* **Recorded information**
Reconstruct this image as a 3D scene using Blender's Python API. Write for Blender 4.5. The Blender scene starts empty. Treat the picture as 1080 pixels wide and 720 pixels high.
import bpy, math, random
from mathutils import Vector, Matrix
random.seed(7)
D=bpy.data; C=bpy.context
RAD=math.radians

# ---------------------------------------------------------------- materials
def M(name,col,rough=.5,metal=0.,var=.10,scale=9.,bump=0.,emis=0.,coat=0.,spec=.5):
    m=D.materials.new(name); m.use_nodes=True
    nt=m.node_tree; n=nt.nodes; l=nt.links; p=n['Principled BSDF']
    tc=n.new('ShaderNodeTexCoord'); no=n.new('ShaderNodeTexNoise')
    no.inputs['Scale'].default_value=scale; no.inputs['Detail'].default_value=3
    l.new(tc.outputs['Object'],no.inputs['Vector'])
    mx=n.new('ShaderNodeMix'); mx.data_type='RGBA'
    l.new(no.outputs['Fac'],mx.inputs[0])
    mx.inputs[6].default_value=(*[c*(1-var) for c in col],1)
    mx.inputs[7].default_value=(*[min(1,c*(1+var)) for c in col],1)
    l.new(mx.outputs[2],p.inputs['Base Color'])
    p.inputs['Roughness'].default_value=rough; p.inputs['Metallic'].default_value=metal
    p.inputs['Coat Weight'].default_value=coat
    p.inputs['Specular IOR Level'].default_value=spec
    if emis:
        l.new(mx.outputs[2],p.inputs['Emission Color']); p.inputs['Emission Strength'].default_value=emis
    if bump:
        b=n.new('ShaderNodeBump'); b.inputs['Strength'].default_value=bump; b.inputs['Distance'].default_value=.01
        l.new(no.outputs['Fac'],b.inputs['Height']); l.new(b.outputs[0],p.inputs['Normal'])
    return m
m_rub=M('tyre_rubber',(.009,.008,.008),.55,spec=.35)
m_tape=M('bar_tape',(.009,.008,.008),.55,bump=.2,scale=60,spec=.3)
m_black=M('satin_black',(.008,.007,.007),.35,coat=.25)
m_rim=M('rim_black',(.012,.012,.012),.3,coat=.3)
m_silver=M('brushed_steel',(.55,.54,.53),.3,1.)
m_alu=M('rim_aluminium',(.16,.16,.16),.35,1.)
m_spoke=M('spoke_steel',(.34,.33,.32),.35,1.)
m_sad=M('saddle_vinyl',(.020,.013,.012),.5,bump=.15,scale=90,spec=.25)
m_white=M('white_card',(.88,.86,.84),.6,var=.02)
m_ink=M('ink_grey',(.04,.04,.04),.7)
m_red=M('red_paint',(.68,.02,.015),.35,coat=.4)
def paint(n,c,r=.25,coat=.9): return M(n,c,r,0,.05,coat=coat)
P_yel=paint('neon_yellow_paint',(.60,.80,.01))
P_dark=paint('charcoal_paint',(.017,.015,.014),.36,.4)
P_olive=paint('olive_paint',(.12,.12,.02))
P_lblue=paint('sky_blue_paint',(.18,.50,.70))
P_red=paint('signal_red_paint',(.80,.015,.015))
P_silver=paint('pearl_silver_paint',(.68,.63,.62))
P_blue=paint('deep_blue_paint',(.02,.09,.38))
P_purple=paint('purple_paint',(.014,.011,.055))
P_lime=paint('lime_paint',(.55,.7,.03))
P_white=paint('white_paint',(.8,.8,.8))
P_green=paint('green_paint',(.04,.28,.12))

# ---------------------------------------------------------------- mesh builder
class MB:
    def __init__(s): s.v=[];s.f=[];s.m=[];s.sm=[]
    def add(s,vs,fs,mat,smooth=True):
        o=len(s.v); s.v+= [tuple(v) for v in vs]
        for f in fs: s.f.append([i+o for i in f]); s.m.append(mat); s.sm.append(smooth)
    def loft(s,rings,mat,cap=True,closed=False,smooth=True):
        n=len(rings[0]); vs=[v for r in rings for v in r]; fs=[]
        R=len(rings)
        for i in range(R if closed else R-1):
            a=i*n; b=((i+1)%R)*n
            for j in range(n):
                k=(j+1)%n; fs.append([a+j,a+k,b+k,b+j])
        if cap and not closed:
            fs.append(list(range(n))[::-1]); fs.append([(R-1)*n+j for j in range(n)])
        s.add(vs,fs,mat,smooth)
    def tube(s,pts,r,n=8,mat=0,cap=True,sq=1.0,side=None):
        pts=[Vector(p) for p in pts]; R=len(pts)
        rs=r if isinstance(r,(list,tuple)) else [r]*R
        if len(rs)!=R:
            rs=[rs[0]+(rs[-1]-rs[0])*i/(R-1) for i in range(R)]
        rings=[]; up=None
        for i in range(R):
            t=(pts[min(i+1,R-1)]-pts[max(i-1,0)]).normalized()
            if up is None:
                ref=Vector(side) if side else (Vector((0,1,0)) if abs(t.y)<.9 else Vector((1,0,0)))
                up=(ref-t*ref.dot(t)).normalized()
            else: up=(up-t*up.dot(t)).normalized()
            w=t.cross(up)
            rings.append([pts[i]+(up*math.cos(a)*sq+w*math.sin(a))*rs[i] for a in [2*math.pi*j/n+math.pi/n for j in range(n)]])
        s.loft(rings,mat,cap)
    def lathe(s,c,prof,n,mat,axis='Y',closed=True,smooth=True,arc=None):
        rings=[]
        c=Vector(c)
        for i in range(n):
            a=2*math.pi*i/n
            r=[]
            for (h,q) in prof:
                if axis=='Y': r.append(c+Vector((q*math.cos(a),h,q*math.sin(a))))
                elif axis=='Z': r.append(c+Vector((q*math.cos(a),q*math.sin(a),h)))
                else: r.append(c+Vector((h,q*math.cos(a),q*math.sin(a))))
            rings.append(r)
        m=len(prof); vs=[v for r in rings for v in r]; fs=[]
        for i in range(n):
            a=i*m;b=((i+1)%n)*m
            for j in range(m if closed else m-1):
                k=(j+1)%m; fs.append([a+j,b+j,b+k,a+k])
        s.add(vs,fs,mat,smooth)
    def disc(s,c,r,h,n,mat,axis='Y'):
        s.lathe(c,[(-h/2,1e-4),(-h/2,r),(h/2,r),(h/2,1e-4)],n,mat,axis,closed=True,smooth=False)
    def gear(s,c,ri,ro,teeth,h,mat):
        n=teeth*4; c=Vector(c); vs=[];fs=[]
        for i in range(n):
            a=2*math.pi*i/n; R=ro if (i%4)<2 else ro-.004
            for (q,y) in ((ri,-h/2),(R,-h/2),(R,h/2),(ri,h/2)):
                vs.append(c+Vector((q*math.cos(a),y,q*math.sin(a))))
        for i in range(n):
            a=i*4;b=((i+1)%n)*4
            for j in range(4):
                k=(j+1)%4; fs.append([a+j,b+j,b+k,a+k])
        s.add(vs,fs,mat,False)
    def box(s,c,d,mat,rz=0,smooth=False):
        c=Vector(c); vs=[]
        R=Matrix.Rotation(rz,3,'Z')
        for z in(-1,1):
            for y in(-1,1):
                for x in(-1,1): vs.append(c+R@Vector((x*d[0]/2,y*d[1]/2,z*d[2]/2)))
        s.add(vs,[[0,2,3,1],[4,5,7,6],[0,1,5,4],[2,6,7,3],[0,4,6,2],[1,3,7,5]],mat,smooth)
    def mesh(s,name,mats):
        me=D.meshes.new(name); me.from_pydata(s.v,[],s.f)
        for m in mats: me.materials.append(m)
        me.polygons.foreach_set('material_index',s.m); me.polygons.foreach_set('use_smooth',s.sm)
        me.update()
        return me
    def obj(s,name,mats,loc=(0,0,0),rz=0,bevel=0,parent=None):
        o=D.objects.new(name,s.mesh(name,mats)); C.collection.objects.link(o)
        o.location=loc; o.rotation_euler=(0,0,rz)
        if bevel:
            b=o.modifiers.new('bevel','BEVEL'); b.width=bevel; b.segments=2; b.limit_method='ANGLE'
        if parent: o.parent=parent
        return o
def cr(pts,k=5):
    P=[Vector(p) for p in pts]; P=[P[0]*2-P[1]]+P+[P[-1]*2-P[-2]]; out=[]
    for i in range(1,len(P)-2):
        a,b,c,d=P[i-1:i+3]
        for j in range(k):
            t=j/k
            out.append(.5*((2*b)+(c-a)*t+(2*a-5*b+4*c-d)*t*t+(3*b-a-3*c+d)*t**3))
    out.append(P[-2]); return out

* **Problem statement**
Beginning at the top of the data, please return every line until and including the line containing "RAD=math.radians", copied exactly, and nothing past it.

* **Task output**
Reconstruct this image as a 3D scene using Blender's Python API. Write for Blender 4.5. The Blender scene starts empty. Treat the picture as 1080 pixels wide and 720 pixels high.
import bpy, math, random
from mathutils import Vector, Matrix
random.seed(7)
D=bpy.data; C=bpy.context
RAD=math.radians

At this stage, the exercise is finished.